Five essential money skills for millennials

Millennial generation

If you were born after 1980 then you will be considered as a member of the millennial generation or more commonly known as the generation Y. It is considered a generation of click-happy and tech-savvy people, who believe in living in the moment.

The millennial generation also has some other not-so-flattering nicknames. They have been dubbed the Peter Pan generation, which refers to a perceived immaturity or unwillingness to grow up which is exhibited in millennials’ tendency to delay starting a career, getting married and having children. Given their proclivity towards living for today, many millennials are divorced from the concept of savings.

However, for long term health and well-being, it is imperative that millennials learn to balance their consumption with their savings.

Given below are five essential money skills that millennials should strive to adopt.

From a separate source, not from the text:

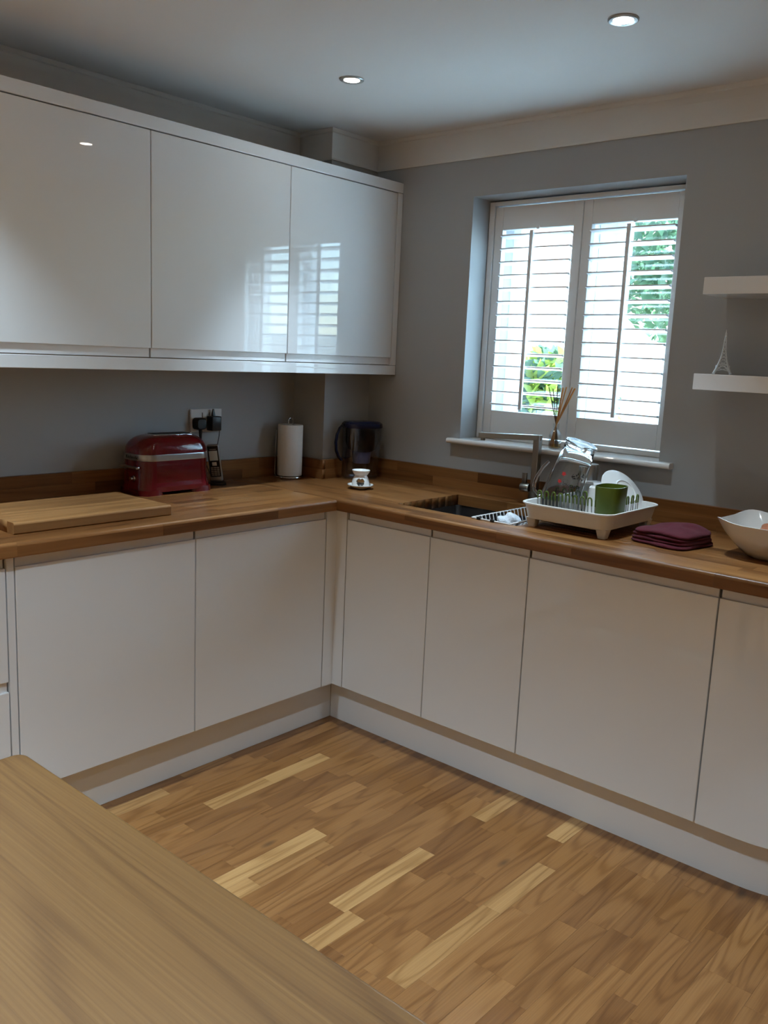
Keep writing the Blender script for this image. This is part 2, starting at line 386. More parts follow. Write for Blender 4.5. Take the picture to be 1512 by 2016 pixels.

Make savings a habit – millennials tend to treat savings with flippancy and are as such not geared towards savings. However difficult it might be, you must strive to save a portion of your income. Money does not grow on its own. It needs to be put aside or saved and invested in an asset class for it to grow and yield returns. Create a financial goal and educate yourself about the different investment avenues that are available and are likely to meet both your short term as well as long term needs. There are various investment avenues offered by mutual funds which can help sync your goals and risk/return requirements with the relevant asset.

Automate your savings – for a generation that is so steeped in consumption, saving on a regular basis can seem like a tall order. Sometimes it is best to remove the subjective element from the savings decision and instead automate it. One of the best ways of doing this is to start investing through a systematic investment plan (SIP). An SIP is an investment vehicle, where an investor makes fixed, regular payments into a mutual fund, to endeavor reap the benefits of long-term investing. It helps you gain exposure to your selected asset class through the investment of a small or large amount of money, at fixed intervals and in a disciplined manner. In this way, you do not have to make the added effort of transferring money to an investment account on a monthly basis. By setting up an SIP, this process happens automatically.

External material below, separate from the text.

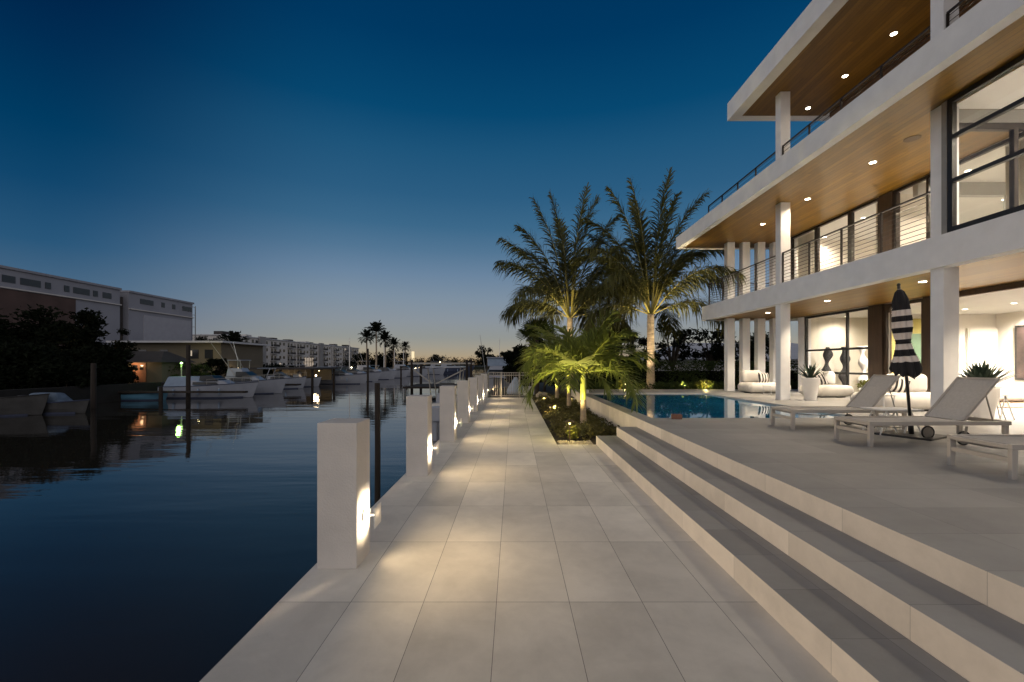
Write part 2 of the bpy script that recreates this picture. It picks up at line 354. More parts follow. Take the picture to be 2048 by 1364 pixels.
# ------------------------------------------------------------------ setting
PL, PR, WZ = -1.633, 1.69, -.9        # promenade edges, water level
S2, S3, DK = 2.11, 2.52, .545         # step faces, deck height
GY, Y0 = 21.2, -7                     # gate, near end
b = MB(); b.box(-400, 500, -80, 1200, -6, WZ); o = b.build('water', WATER); struct(o, 'dark calm canal water with long ripples', 'water')
b = MB(); b.box(PL, .892, Y0, GY, -1.6, 0); b.box(.892, PR+.01, Y0, 8.82, -1.6, 0)
struct(b.build('path', PATHT), 'pale paved promenade along the canal', 'path')
b = MB(); b.box(PR, S2, Y0, 8.82, -.6, .182); b.box(S2, S3, Y0, 8.82, -.6, .365)
topface(b)
struct(b.build('steps', [RISER_LIT, DECKT], bevel=.006), 'two long pale stone steps up to the deck', 'steps')
PX0, PX1, PY0, PY1, DE = 2.84, 7.25, 8.82, 16.5, 18.8
b = MB(); b.box(S3, 30, Y0, PY0, -.6, DK); b.box(S3, PX0, PY0, DE, -.6, DK); b.box(PX0, PX1, PY1, DE, -.6, DK); b.box(PX1, 30, PY0, DE, -.6, DK)
topface(b)
struct(b.build('pool_deck', [RISER_LIT, DECKT]), 'pale paved pool deck', 'deck')
b = MB(); b.box(PX0, PX1, PY0, PY1, -.5, DK-.04); struct(b.build('pool_water', POOLW), 'still blue swimming pool water', 'pool')
b = MB(); b.box(.892, S3, 8.82, 22.6, -.6, -.03); struct(b.build('planting_bed', SOIL), 'dark mulched planting bed beside the promenade', 'soil')
b = MB(); b.box(PL, 400, GY+.001, 330, -1.6, -.06); b.box(30, 400, -60, GY, -1.6, -.05)
struct(b.build('ground', EARTH), 'dark ground beyond the gate and pool', 'ground')
b = MB(); b.box(S3, 30, DE, 24.5, -.5, .44); struct(b.build('garden_bed', SOIL), 'dark mulched bed beyond the pool', 'soil')
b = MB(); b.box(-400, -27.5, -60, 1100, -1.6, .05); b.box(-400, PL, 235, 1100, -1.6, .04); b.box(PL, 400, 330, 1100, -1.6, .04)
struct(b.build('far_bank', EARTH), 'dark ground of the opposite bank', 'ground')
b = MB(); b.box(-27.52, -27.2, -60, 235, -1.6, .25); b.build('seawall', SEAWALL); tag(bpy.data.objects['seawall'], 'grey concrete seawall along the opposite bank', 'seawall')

# ------------------------------------------------------------------ bollards with wall lamps
def optic(l):     # lens optic: throws wide and low across the path instead of straight down
    l.use_nodes = True; nt = l.node_tree; em = nt.nodes['Emission']
    g = nt.nodes.new('ShaderNodeNewGeometry'); s = nt.nodes.new('ShaderNodeSeparateXYZ'); lnk(nt, g.outputs['Incoming'], s.inputs[0])
    c = mth(nt, 'MAXIMUM', mth(nt, 'ABSOLUTE', s.outputs['Z']), .02)
    wide = mth(nt, 'MINIMUM', mth(nt, 'POWER', mth(nt, 'DIVIDE', .42, c), 2.7), 1)
    h = mth(nt, 'SQRT', mth(nt, 'ADD', mth(nt, 'MULTIPLY', s.outputs['X'], s.outputs['X']), mth(nt, 'MULTIPLY', s.outputs['Y'], s.outputs['Y'])))
    fx = mth(nt, 'DIVIDE', mth(nt, 'MAXIMUM', s.outputs['X'], 0), mth(nt, 'MAXIMUM', h, .01))
    lnk(nt, mth(nt, 'MULTIPLY', wide, mth(nt, 'ADD', .002, mth(nt, 'MULTIPLY', fx, .998))), em.inputs['Strength'])
def make_bollard(label):
    t = thing('bollard', label, 'bollard', (0,0,0), 0, 'white bollards along the promenade edge')
    b = MB(); b.box(-.16,.16,-.16,.16,0,1.175); b.build('post_block', BOLL, t, bevel=.006)
    s = MB(); 
    s.add(*_disc((.161,0,.38), (1,0,0), .052, .016)); sc0 = s.build('wall_lamp', GREYM, t)
    l = MB(); l.add(*_disc((.178,0,.38), (1,0,0), .034, .004)); l.build('lens', E_LENS, sc0)
    g = MB(); g.bar((.178,0,.38),(.272,0,.38),.014); g.build('stem', GREYM, sc0)
    h = MB(); h.box(.272,.280,-.085,.085,.295,.465); h.build('shield', WHITEP, sc0)
    lamp('SPOT', 'wall_lamp_light', (.262,0,.38), 40, (1,.84,.56), sc0, .02, size=142, blend=.3, rot=(0,R(90),0))
    l = lamp('POINT', 'wall_lamp_throw', (.31,0,.40), BP, (1,.74,.42), sc0, .03)
    optic(l.data)
    return t
def _disc(c, ax, r, th, n=20):
    c = Vector(c); ax = Vector(ax).normalized(); a = ax.orthogonal().normalized(); bb = ax.cross(a)
    v = [c + (a*math.cos(2*math.pi*k/n)+bb*math.sin(2*math.pi*k/n))*r for k in range(n)]
    v += [p + ax*th for p in v]
    f = [tuple(range(n-1,-1,-1)), tuple(range(n,2*n))] + [(k,(k+1)%n,n+(k+1)%n,n+k) for k in range(n)]
    return v, f
BP = 58
blab = ['largest white bollard, nearest the camera, with a glowing wall lamp', 'second white bollard back along the water edge', 'third white bollard back along the water edge',
        'fourth white bollard back, in the middle of the row of seven', 'fifth white bollard back along the water edge', 'sixth white bollard back, next to last before the gate', 'farthest white bollard, standing against the metal gate']
bp0 = make_bollard(blab[0]); bp0.location = (-1.42, 3.62, 0)
for i in range(1, 7): again(bp0, blab[i], (-1.42, 3.62+2.87*i, 0))
again(bp0, 'white bollard standing beside the viewer, outside the photo', (-1.42, .75, 0))

# ------------------------------------------------------------------ villa
V = thing('villa', 'white three storey modern villa with timber soffits and lit rooms', 'house', (8.1, 8, DK))
VO = Vector((8.1, 8, DK))
def vp(b, name, m, parent=V, bevel=0, smooth=False):     # villa part given in place
    b.v = [tuple(Vector(p)-VO) for p in b.v]; return b.build(name, m, parent, bevel, smooth)
def vq(b, name, m, parent):                                # sub-part
    return vp(b, name, m, parent)
YN, YE, XE = -4.0, 18.5, 18.2
Z1, Z1T, Z2, Z2T, Z3, Z3T = 3.50, 4.10, 6.60, 7.10, 10.0, 10.6
X1, X2, X3 = 8.1, 7.02, 7.35
b = MB(); b.box(X1, XE, YN, YE, Z1+.03, Z1T); b.box(X1, X1+.28, YN, YE, Z1, Z1+.03); b.box(X1+.28, XE, YE-.28, YE, Z1, Z1+.03); vp(b, 'floor_slab', STUCCO)
b = MB(); b.box(X1+.28, 11.4, YN, YE-.28, Z1+.012, Z1+.028); vp(b, 'soffit', SOFFIT)
b = MB(); b.box(X2, XE, YN, YE+.1, Z2+.03, Z2T); b.box(X2, X2+.22, YN, YE+.1, Z2, Z2+.03); b.box(X2+.22, XE, YE-.12, YE+.1, Z2, Z2+.03); vp(b, 'terrace_slab', STUCCO)
b = MB(); b.box(X2+.22, 10.85, YN, YE-.12, Z2+.012, Z2+.028); vp(b, 'soffit', SOFFIT)
YR = 14.8
b = MB(); b.box(X3, XE, YN, YR, Z3+.03, Z3T); b.box(X3, X3+.34, YN, YR, Z3, Z3+.03); b.box(X3+.34, XE, YR-.3, YR, Z3, Z3+.03); vp(b, 'roof_slab', STUCCO)
b = MB(); b.box(X3+.34, 10.5, YN, YR-.3, Z3+.012, Z3+.028); vp(b, 'soffit', SOFFIT)
# columns: water front row and the fins at the far end
for yy in (13.2, 8.2):
    for z0, z1 in ((DK, Z1), (Z1T, Z2+.012), (Z2T, Z3+.012)):
        b = MB(); b.box(8.19, 8.49, yy, yy+.26, z0, z1); vp(b, 'column', STUCCO, bevel=.006)
for k in range(4):
    for z0, z1 in ((DK, Z1+.012), (Z1T, Z2+.012)):
        b = MB(); b.box(8.70+.62*k, 9.0+.62*k, 17.5, 17.78, z0, z1); vp(b, 'column', STUCCO, bevel=.006)
# recessed lights
def downlight(x, y, zc, power, m=E_WARM, col=(1,.82,.58), r=.065, size=150, rad=.05):
    b = MB(); b.add(*_disc((x,y,zc), (0,0,-1), r+.018, .010)); o = vp(b, 'downlight', WHITEP)
    b = MB(); b.add(*_disc((x,y,zc-.010), (0,0,-1), r, .004)); vq(b, 'lens', m, o)
    l = lamp('SPOT', 'downlight_lamp', Vector((x,y,zc-.06))-VO, power, col, o, rad, size, .8)
for y in (10.58, 12.93, 15.25): downlight(8.83, y, Z2+.012, 230)
for y in (9.29, 10.89, 12.49, 14.06): downlight(9.62, y, Z3+.012, 60)
for y in (6.8, 9.7, 12.65, 15.6): downlight(9.22, y, Z1+.012, 380, size=118)
b = MB(); b.add(*_disc((8.77, 9.47, Z2+.012), (0,0,-1), .15, .012, 28)); vp(b, 'ceiling_speaker', mat('speaker_grille', (.09,.06,.035), .6, .2, 60))
# top storey timber wall, built of boards with shadow gaps
b = MB()
for k in range(20): b.box(10.5, 10.56+.012*(k%2), YN, 14.3, Z2T+.02+.144*k, Z2T+.15+.144*k)
b.box(10.56, XE, YN, 14.3, Z2T, Z3); vp(b, 'slat_wall', SLATW)
# ---- ground floor glazing line x = 11.4
GX = 11.4
def window(y0, y1, x, z0, z1, bars=(), verts=(), m=BLACKM, fw=.07, name='window'):
    b = MB(); d = .09
    b.box(x, x+d, y0, y0+fw, z0, z1); b.box(x, x+d, y1-fw, y1, z0, z1); b.box(x, x+d, y0+fw, y1-fw, z0, z0+fw); b.box(x, x+d, y0+fw, y1-fw, z1-fw, z1)
    for zb in bars: b.box(x+.004, x+d-.004, y0+fw, y1-fw, zb-.035, zb+.035)
    for yb in verts: b.box(x+.010, x+d-.010, yb-.035, yb+.035, z0+fw, z1-fw)
    o = vp(b, name, m)
    g = MB(); g.box(x+.035, x+.047, y0+fw*.5, y1-fw*.5, z0+fw*.5, z1-fw*.5); vq(g, 'pane', GLASS, o); return o
window(13.78, 16.85, GX, DK+.01, Z1-.02, (1.33, 2.17), (14.75,))
b = MB(); b.box(GX-.05, GX+.2, 13.26, 13.77, DK, Z1); vp(b, 'wood_pier', BRWOOD)
window(11.95, 13.25, GX, DK+.01, Z1-.02, (), (13.1,), BRWOOD, .09, 'glass_door')
b = MB(); b.bar((GX-.06, 13.0, 1.1), (GX-.06, 13.0, 3.2), .03); vp(b, 'door_pull', GREYM)
b = MB(); b.box(GX-.05, GX+.2, 11.45, 11.94, DK, Z1); vp(b, 'wood_pier', BRWOOD)
b = MB(); b.box(GX-.03, GX+.25, 16.86, 17.2, DK, Z1); vp(b, 'wall', STUCCO)
b = MB(); b.box(GX, GX+.12, YN, 11.44, Z1-.13, Z1+.01); vp(b, 'lintel', BRWOOD)
# ground floor rooms
b = MB(); b.box(GX+.12, XE, YN, YE-.3, Z1-.02, Z1+.028); vp(b, 'ceiling', CEILW)
b = MB(); b.box(GX+.25, 14.25, 17.05, 17.25, DK, Z1-.02); b.box(14.25, 17.7, 15.8, 16.0, DK, Z1-.02); b.box(17.7, 17.9, YN, 16.0, DK, Z1-.02); b.box(14.05, 14.25, 16.0, 17.05, DK, Z1-.02)
b.box(GX+.4, 17.7, YN, YN+.2, DK, Z1-.02); vp(b, 'interior_wall', WALLW)
b = MB(); b.box(13.45, 15.5, 15.70, 15.79, DK, 3.3); vp(b, 'interior_panel', OLIVE)
b = MB(); b.box(14.28, 15.0, 15.60, 15.69, 1.55, 2.75); vp(b, 'interior_panel', GREENREFL)  # added panel; its green stands for the garden reflected in the door glass
b = MB(); b.box(16.6, 17.69, 15.72, 15.79, DK, 2.95); b.box(16.63, 17.66, 15.70, 15.72, DK+.02, 2.92); vp(b, 'interior_door', WALLW)
for x in (12.6, 15.0, 17.2):
    for y in (8.0, 10.4, 12.9, 14.3): downlight(x, y, Z1-.02, 680, E_ROOM, (1,.90,.77), .06, 160, .08)
downlight(12.7, 16.4, Z1-.02, 170, E_ROOM, (1,.88,.70), .06, 160, .08)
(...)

Start early – start saving from your first paycheque itself. Don’t wait for a crisis or an emergent need to execute your savings plan. You may consider to consult a financial advisor who will help you draw up a financial plan and suggest assets that you can invest in, to meet your goals. It is important to understand that today’s savings and spending can have a material impact on your tomorrow.

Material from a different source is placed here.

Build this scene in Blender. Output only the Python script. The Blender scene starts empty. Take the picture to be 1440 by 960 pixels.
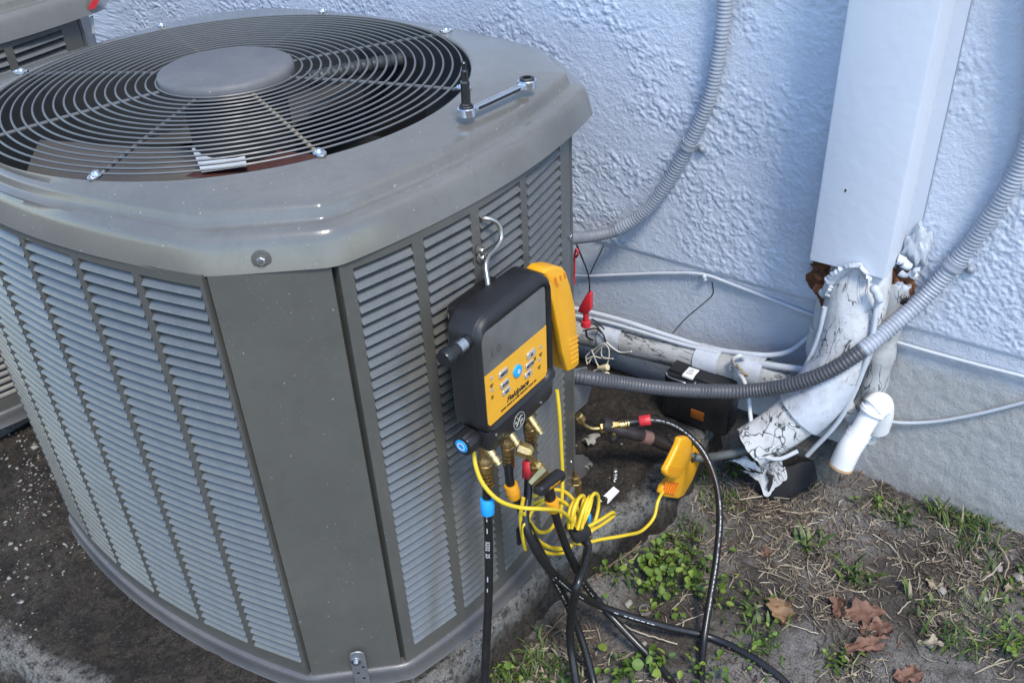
import bpy, bmesh, math, random
import numpy as np
from mathutils import Vector, Matrix
random.seed(7)
S = bpy.context.scene
COL = S.collection
R_ = math.radians

# ------------------------------------------------------------------ camera
CAM = np.array([-0.8719717, -1.1660670, 1.3702805])
CR = np.array([0.57856527, -0.81432308, -0.04626176])
CU = np.array([0.47829665, 0.29278700, 0.82795416])
CF = np.array([0.66067734, 0.50115237, -0.55888439])
FPX = 1305.734
cam = bpy.data.cameras.new('camera'); camo = bpy.data.objects.new('camera', cam); COL.objects.link(camo)
cam.sensor_width = 36; cam.lens = FPX / 1440 * 36; cam.clip_start = .01; cam.clip_end = 500
M = Matrix.Identity(4)
for i in range(3):
    M[i][0] = CR[i]; M[i][1] = CU[i]; M[i][2] = -CF[i]; M[i][3] = CAM[i]
camo.matrix_world = M
S.camera = camo

# ------------------------------------------------------------------ world, sun, exposure
SUN_DIR = Vector((-.29, -.46, .84)).normalized()          # towards the sun
w = bpy.data.worlds.new("World"); S.world = w; w.use_nodes = True
nt = w.node_tree; nt.nodes.clear()
sky = nt.nodes.new('ShaderNodeTexSky'); sky.sky_type = 'NISHITA'; sky.sun_disc = False
sky.sun_elevation = math.asin(SUN_DIR.z); sky.sun_rotation = math.atan2(SUN_DIR.x, SUN_DIR.y)
sky.air_density = 1.0; sky.dust_density = .3; sky.ozone_density = 3.0
bg = nt.nodes.new('ShaderNodeBackground'); bg.inputs[1].default_value = .15
wo = nt.nodes.new('ShaderNodeOutputWorld')
nt.links.new(sky.outputs[0], bg.inputs[0]); nt.links.new(bg.outputs[0], wo.inputs[0])
sl = bpy.data.lights.new('sun', 'SUN'); sl.energy = 1.55; sl.angle = R_(14); sl.color = (1, .91, .78)
so = bpy.data.objects.new('sun', sl); COL.objects.link(so)
so.rotation_euler = SUN_DIR.to_track_quat('Z', 'Y').to_euler(); so.location = (0, 0, 5)
S.view_settings.view_transform = 'Standard'; S.view_settings.look = 'None'
S.view_settings.exposure = 1.38; S.view_settings.gamma = 1

# ------------------------------------------------------------------ pixel of the photograph -> point on a plane of the place
def P(px, py, **k):
    d = CF + CR * (px - 720) / FPX - CU * (py - 480) / FPX
    (ax, v), = k.items()
    i = 'xyz'.index(ax)
    return CAM + d * (v - CAM[i]) / d[i]
def PP(lst):
    return [P(a, b, **{c: d}) for a, b, c, d in lst]

# ------------------------------------------------------------------ noise
def _h(ix, iy, s):
    n = (ix * 374761393 + iy * 668265263 + s * 974634777) & 0xffffffff
    n = ((n ^ (n >> 13)) * 1274126177) & 0xffffffff
    return ((n ^ (n >> 16)) & 0xffff) / 65535.0
def vn(x, y, s=0):
    x = np.asarray(x, float); y = np.asarray(y, float)
    ix = np.floor(x).astype(np.int64); iy = np.floor(y).astype(np.int64)
    fx = x - ix; fy = y - iy
    fx = fx * fx * fx * (fx * (fx * 6 - 15) + 10); fy = fy * fy * fy * (fy * (fy * 6 - 15) + 10)
    a = _h(ix, iy, s); b = _h(ix + 1, iy, s); c = _h(ix, iy + 1, s); d = _h(ix + 1, iy + 1, s)
    return (a + (b - a) * fx) * (1 - fy) + (c + (d - c) * fx) * fy
def fbm(x, y, o=4, s=0):
    t = 0; a = .5; n = 0
    for i in range(o):
        t = t + a * vn(x * 2 ** i + 17.3 * i, y * 2 ** i - 9.1 * i, s + i); n += a; a *= .5
    return t / n
def sstep(a, b, x):
    t = np.clip((x - a) / (b - a), 0, 1); return t * t * (3 - 2 * t)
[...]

Live within your means – admittedly this is much easier said than done. However, one of the most important choices you make once you start earning is to live within your means. What this essentially translates into is to never spend more than you earn. Unfortunately, we all fall into this trap, sooner or later. The key is to be cognizant of your income and accordingly match it with your monthly expenses.

Create a financial safety net – the importance of creating a financial safety net cannot be overemphasized. While most of us are able to budget and match our monthly expenses with our incomes, it becomes almost impossible to meet sudden cash flow requirements without the existence of a safety net. Building an emergency fund is one of the primary steps that can be taken to reduce the financial vulnerability and enhance safety. An emergency fund can help cope with unforeseen or unfortunate events such as critical illnesses and permanent loss of income by reducing financial stress that comes with them. While bank deposits and keeping cash at home are the traditional ways of savings, millennials today can opt for many other investment vehicles. A portion of the funds can be invested in liquid or short-term mutual funds which have the potential to invest , at relatively lower risk. These funds also maintain a high amount of liquidity so as to be available to an investor in the time of need.